* Work required *
Only the lines from the line that has "Keep writing the Godot" through the line that has "blue disc shaped" should be reproduced, exactly and with both ends kept.

(Data items)
◆ ◆ ◆

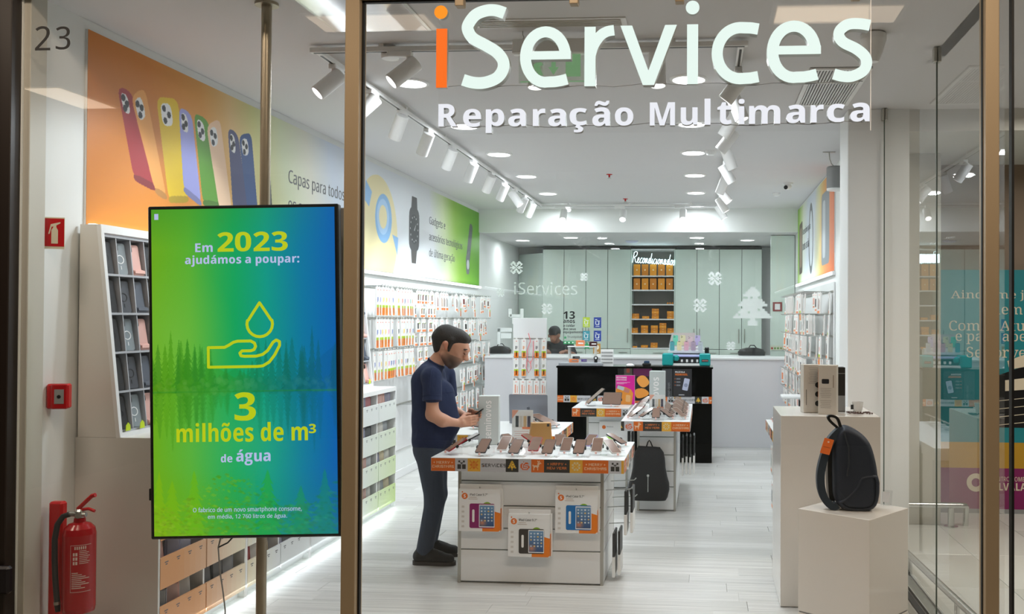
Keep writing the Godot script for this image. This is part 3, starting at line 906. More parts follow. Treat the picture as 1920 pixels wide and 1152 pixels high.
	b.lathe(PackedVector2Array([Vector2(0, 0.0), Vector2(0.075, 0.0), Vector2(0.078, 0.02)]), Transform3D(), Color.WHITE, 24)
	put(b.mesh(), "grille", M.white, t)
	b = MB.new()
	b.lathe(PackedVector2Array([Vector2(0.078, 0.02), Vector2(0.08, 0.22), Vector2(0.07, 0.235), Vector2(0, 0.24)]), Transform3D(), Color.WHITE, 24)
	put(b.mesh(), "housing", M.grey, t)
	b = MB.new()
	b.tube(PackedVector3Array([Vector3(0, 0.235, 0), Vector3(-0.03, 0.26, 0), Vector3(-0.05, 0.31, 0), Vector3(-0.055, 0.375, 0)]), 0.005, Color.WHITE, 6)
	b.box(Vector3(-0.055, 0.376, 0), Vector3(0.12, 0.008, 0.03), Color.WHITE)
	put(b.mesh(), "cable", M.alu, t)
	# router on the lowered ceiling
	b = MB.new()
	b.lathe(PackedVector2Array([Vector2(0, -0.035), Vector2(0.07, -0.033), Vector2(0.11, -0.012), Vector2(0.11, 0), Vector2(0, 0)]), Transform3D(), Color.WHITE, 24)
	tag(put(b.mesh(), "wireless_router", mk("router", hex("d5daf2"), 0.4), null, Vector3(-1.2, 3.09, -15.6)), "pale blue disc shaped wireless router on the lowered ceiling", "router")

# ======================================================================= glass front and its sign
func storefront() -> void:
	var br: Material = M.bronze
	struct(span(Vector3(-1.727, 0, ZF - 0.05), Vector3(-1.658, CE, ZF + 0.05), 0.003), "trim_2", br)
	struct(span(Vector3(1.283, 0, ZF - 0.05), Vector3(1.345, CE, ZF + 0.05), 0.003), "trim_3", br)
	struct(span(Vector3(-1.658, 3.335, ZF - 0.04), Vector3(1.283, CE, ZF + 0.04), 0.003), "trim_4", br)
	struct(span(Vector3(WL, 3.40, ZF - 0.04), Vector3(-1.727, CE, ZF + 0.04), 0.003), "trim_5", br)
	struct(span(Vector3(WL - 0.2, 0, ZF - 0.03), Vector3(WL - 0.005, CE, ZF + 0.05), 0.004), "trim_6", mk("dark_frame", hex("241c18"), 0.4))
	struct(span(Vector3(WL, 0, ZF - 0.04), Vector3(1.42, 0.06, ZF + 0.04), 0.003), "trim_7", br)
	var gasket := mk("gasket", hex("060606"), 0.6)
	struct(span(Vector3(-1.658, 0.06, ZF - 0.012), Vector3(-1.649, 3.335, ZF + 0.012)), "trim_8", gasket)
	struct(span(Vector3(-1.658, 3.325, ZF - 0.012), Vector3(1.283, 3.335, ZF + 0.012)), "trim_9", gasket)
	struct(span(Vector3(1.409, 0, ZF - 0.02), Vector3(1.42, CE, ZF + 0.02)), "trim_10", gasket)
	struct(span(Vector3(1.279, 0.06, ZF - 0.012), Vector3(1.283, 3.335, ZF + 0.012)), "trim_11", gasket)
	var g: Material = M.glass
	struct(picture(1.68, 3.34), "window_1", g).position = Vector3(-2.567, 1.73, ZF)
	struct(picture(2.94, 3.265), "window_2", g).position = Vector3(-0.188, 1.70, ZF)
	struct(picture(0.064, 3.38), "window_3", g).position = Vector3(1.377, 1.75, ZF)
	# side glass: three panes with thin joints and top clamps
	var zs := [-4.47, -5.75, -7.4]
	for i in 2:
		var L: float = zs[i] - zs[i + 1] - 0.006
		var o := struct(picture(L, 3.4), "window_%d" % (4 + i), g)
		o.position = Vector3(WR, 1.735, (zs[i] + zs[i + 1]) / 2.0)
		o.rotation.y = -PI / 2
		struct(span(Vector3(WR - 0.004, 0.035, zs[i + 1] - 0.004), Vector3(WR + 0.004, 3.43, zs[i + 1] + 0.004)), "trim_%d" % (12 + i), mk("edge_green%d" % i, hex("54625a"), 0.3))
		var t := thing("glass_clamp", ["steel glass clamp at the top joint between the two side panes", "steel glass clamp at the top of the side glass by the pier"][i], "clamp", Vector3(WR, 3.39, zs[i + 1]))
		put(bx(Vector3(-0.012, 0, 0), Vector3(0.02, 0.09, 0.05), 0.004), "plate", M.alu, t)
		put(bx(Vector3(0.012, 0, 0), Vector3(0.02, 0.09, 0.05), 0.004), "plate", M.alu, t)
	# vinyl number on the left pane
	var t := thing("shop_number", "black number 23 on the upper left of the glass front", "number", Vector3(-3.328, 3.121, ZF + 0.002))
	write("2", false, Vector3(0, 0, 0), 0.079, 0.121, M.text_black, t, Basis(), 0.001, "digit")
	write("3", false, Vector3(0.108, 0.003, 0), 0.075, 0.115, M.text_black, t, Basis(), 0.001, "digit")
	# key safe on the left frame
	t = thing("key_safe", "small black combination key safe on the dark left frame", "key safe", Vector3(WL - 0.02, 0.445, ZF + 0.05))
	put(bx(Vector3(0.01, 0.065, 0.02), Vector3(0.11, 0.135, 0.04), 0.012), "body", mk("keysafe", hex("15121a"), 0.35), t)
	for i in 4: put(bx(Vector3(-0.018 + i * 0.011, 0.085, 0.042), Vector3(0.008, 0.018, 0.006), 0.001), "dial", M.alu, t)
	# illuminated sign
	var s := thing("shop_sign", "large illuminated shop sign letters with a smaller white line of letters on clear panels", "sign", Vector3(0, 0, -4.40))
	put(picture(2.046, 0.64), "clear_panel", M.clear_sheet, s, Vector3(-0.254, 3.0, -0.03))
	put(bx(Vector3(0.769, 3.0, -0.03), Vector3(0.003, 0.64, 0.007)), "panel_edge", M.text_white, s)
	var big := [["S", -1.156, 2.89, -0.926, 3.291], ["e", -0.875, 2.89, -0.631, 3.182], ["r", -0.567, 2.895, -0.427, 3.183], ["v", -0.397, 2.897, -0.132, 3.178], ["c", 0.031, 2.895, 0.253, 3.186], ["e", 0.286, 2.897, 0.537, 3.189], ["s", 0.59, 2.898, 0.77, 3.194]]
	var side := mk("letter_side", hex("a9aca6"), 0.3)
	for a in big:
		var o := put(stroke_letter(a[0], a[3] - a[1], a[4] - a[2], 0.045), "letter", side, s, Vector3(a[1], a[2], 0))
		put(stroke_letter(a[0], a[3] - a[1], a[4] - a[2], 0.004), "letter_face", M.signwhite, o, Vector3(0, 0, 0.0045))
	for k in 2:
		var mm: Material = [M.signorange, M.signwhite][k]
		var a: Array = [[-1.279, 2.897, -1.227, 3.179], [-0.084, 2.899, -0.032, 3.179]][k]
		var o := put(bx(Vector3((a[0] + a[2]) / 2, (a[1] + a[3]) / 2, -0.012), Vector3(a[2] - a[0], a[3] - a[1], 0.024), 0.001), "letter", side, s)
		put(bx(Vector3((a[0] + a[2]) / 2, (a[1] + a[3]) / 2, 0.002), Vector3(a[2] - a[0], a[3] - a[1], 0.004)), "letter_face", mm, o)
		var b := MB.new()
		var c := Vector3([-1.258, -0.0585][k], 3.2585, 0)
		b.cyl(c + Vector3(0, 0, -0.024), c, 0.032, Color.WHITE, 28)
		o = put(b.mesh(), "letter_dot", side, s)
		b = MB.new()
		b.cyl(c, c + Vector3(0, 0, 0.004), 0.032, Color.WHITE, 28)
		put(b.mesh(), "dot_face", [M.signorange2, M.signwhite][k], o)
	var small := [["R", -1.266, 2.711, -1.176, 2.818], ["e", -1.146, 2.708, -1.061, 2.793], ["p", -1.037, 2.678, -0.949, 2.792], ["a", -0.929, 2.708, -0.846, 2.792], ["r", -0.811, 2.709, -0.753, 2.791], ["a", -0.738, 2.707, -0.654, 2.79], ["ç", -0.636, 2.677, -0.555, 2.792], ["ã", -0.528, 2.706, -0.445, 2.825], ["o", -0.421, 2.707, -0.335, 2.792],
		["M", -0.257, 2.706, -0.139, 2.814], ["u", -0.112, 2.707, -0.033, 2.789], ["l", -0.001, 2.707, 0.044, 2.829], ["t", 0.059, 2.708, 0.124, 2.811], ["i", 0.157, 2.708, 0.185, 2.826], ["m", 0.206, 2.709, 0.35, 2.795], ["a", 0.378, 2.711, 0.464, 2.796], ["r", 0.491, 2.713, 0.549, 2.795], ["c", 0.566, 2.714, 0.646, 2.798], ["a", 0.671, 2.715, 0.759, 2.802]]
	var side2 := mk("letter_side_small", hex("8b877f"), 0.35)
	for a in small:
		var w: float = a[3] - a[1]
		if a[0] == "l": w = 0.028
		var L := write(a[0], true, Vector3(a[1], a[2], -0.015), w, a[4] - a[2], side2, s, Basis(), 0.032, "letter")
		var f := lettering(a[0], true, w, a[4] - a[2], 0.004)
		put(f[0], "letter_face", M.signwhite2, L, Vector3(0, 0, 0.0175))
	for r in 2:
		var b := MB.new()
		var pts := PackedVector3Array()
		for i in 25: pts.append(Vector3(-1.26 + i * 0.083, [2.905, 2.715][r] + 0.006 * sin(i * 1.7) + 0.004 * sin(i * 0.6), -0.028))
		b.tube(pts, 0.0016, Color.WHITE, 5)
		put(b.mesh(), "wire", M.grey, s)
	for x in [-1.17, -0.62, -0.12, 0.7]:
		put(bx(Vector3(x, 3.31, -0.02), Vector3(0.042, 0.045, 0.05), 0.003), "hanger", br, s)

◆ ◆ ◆

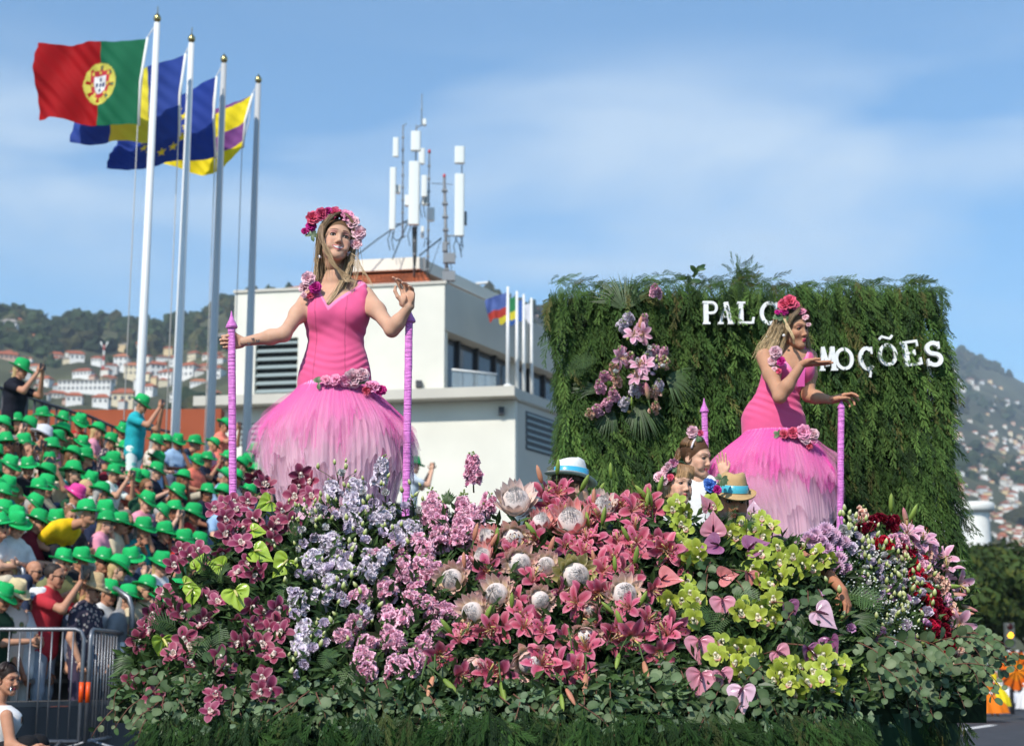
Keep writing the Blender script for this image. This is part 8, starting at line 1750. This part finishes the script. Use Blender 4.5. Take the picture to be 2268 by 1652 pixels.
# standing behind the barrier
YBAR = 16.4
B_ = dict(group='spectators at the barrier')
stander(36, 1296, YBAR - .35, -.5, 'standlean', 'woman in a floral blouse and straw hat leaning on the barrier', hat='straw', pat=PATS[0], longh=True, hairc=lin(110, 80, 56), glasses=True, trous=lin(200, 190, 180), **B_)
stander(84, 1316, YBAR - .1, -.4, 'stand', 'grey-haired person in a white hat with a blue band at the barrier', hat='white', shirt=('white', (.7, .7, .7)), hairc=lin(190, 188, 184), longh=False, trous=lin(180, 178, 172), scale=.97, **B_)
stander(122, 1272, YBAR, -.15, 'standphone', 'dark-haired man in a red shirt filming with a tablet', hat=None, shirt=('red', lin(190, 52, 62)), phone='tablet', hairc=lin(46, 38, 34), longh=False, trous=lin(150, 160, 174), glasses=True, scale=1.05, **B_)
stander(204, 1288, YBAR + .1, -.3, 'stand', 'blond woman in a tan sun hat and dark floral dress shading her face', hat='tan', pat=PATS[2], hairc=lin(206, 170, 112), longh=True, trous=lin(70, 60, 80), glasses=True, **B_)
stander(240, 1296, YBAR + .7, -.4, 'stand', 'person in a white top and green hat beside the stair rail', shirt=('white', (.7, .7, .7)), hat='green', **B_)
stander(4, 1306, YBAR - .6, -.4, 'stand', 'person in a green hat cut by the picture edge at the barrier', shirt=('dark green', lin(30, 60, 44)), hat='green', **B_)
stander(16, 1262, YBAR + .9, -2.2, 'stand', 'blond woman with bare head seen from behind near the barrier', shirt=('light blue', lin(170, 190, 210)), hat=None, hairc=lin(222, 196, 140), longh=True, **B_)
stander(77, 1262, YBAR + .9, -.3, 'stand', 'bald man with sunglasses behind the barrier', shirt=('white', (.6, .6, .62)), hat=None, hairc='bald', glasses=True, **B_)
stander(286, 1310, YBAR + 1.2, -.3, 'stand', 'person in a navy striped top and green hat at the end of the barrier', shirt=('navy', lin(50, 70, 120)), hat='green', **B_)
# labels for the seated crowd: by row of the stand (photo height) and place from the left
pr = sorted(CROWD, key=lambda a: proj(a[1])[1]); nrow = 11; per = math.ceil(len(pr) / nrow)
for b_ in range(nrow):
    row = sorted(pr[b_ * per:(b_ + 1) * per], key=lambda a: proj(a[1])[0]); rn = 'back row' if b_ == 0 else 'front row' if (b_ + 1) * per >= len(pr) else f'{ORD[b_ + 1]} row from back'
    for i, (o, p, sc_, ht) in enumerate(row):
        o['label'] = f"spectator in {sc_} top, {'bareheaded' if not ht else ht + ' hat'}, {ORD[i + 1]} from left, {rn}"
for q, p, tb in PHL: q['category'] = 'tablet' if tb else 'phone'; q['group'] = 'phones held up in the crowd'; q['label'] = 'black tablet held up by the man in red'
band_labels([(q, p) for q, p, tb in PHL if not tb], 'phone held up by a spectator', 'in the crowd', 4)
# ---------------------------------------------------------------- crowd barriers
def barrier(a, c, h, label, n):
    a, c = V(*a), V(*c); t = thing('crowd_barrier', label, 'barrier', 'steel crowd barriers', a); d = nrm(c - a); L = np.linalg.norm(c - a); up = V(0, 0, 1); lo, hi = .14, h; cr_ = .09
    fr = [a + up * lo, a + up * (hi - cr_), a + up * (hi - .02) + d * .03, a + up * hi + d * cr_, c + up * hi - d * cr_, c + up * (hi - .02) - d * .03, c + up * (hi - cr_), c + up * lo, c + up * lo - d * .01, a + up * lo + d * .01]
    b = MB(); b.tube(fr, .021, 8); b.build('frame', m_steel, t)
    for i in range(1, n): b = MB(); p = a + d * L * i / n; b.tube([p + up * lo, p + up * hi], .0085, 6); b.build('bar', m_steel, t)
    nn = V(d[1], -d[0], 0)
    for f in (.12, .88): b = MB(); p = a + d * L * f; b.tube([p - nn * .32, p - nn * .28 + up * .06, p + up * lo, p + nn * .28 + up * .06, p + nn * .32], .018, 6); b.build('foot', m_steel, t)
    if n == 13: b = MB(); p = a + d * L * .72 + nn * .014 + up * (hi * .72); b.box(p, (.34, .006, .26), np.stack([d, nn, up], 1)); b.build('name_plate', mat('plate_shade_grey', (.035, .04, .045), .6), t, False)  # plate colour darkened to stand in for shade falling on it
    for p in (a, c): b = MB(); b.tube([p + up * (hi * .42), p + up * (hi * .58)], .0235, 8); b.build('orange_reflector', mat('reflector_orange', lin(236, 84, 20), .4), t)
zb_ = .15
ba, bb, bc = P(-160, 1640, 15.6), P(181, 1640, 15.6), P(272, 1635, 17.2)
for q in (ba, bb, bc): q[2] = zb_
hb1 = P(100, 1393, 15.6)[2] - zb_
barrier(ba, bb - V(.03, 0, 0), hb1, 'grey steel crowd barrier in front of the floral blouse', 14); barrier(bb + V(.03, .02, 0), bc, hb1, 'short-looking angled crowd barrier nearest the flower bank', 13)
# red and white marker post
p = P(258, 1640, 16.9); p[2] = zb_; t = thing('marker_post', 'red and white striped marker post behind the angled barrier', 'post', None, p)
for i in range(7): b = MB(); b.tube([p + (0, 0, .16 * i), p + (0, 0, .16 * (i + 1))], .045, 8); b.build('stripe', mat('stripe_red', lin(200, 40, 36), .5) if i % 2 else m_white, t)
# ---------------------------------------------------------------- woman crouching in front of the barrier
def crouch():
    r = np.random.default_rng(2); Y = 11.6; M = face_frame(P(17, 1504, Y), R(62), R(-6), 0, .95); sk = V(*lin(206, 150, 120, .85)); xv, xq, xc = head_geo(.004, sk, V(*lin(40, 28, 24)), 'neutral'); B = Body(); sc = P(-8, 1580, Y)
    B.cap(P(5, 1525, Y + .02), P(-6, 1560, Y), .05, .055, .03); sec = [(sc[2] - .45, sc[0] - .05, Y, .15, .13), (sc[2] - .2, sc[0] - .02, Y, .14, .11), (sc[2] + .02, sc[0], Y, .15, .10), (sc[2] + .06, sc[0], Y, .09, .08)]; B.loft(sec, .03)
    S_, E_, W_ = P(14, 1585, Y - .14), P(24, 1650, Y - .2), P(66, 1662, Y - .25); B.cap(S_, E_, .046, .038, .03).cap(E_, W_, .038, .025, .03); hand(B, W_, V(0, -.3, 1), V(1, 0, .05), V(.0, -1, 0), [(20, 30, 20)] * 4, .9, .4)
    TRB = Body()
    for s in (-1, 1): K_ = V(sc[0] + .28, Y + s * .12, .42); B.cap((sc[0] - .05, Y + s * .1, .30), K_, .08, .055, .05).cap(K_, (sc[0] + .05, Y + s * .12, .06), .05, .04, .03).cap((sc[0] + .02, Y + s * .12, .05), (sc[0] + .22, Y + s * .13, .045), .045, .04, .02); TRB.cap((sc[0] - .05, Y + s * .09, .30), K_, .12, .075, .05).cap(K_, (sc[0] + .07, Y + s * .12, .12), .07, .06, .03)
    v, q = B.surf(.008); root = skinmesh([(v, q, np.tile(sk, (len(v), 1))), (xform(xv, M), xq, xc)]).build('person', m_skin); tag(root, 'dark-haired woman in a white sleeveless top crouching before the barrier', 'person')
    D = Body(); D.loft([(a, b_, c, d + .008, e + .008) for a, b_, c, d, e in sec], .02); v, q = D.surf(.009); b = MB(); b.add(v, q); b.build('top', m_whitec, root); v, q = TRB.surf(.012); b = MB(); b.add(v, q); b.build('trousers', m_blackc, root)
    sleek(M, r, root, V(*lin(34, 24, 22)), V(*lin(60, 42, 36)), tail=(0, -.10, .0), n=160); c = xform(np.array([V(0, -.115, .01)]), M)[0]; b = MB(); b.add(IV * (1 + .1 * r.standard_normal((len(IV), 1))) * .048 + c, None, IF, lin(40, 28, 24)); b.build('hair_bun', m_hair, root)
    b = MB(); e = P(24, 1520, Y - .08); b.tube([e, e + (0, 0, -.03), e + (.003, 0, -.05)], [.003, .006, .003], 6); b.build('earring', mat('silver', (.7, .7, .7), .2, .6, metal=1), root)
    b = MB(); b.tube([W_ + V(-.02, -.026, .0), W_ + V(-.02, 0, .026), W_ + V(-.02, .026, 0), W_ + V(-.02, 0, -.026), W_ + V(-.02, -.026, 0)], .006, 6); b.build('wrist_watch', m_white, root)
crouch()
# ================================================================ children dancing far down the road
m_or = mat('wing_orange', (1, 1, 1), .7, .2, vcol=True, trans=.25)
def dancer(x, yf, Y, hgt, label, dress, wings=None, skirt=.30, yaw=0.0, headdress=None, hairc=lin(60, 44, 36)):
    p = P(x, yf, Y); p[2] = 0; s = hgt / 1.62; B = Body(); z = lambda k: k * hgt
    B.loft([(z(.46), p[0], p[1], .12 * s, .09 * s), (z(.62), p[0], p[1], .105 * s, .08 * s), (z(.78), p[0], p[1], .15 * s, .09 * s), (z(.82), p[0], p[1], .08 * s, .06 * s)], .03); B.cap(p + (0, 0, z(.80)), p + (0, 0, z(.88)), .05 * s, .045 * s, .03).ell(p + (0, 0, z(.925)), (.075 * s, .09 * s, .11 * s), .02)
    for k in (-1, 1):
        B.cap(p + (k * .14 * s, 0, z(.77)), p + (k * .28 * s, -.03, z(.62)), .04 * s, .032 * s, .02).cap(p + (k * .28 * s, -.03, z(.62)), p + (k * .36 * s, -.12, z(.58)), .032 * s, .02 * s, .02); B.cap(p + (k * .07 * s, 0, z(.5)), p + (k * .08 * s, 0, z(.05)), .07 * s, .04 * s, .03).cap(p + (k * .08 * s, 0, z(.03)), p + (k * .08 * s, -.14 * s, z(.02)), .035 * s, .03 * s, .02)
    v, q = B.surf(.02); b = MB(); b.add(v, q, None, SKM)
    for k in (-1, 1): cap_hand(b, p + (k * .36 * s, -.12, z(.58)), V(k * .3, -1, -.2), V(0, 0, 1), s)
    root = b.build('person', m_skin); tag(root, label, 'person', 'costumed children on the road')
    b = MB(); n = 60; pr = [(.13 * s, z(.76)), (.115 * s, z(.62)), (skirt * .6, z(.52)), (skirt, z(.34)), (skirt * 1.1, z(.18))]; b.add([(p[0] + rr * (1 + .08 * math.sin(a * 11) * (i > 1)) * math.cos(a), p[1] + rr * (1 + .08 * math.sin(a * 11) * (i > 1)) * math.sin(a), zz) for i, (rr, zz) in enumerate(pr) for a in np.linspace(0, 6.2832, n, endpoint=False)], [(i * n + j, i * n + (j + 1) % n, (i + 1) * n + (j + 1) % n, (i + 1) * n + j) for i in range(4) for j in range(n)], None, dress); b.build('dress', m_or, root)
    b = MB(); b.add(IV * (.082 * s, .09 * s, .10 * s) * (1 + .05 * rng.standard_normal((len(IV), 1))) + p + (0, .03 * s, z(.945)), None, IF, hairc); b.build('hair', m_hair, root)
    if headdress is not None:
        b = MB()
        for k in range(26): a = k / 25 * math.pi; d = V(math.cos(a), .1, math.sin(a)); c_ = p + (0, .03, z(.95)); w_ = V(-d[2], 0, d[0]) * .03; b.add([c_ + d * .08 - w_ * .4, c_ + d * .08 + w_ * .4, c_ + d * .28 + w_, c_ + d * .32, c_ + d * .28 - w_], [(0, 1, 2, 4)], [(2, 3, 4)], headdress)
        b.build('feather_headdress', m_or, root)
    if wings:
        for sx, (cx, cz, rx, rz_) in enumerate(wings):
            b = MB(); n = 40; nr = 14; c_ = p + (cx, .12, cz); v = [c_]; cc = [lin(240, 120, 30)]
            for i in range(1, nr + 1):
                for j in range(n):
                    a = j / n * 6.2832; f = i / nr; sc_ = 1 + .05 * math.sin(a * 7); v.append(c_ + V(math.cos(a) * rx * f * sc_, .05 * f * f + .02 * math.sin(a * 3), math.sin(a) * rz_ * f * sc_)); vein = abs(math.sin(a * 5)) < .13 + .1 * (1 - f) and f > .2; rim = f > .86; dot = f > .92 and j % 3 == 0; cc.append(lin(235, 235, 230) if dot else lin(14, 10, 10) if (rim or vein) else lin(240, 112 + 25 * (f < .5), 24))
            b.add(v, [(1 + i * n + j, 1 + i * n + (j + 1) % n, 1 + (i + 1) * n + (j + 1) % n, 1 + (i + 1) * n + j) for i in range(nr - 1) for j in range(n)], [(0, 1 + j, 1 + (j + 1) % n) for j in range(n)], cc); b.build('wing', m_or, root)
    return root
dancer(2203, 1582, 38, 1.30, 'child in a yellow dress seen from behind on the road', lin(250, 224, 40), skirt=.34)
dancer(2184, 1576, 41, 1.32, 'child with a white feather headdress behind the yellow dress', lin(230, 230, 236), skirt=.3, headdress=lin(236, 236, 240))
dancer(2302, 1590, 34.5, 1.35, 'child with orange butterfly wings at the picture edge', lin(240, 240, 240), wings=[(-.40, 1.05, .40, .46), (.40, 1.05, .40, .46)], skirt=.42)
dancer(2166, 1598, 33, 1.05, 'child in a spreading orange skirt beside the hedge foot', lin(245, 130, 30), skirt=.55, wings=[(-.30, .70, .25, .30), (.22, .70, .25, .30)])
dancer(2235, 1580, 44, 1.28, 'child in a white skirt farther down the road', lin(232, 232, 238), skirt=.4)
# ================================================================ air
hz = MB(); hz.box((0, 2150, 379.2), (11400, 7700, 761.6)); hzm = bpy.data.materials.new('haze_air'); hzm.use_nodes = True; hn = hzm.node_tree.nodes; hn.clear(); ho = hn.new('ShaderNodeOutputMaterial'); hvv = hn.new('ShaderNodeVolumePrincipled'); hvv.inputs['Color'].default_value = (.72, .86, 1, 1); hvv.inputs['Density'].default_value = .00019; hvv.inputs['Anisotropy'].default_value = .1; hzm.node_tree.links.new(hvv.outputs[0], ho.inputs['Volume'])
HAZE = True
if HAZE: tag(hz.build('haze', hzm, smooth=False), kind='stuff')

◆ ◆ ◆

* Correct answer *
Keep writing the Godot script for this image. This is part 3, starting at line 906. More parts follow. Treat the picture as 1920 pixels wide and 1152 pixels high.
	b.lathe(PackedVector2Array([Vector2(0, 0.0), Vector2(0.075, 0.0), Vector2(0.078, 0.02)]), Transform3D(), Color.WHITE, 24)
	put(b.mesh(), "grille", M.white, t)
	b = MB.new()
	b.lathe(PackedVector2Array([Vector2(0.078, 0.02), Vector2(0.08, 0.22), Vector2(0.07, 0.235), Vector2(0, 0.24)]), Transform3D(), Color.WHITE, 24)
	put(b.mesh(), "housing", M.grey, t)
	b = MB.new()
	b.tube(PackedVector3Array([Vector3(0, 0.235, 0), Vector3(-0.03, 0.26, 0), Vector3(-0.05, 0.31, 0), Vector3(-0.055, 0.375, 0)]), 0.005, Color.WHITE, 6)
	b.box(Vector3(-0.055, 0.376, 0), Vector3(0.12, 0.008, 0.03), Color.WHITE)
	put(b.mesh(), "cable", M.alu, t)
	# router on the lowered ceiling
	b = MB.new()
	b.lathe(PackedVector2Array([Vector2(0, -0.035), Vector2(0.07, -0.033), Vector2(0.11, -0.012), Vector2(0.11, 0), Vector2(0, 0)]), Transform3D(), Color.WHITE, 24)
	tag(put(b.mesh(), "wireless_router", mk("router", hex("d5daf2"), 0.4), null, Vector3(-1.2, 3.09, -15.6)), "pale blue disc shaped wireless router on the lowered ceiling", "router")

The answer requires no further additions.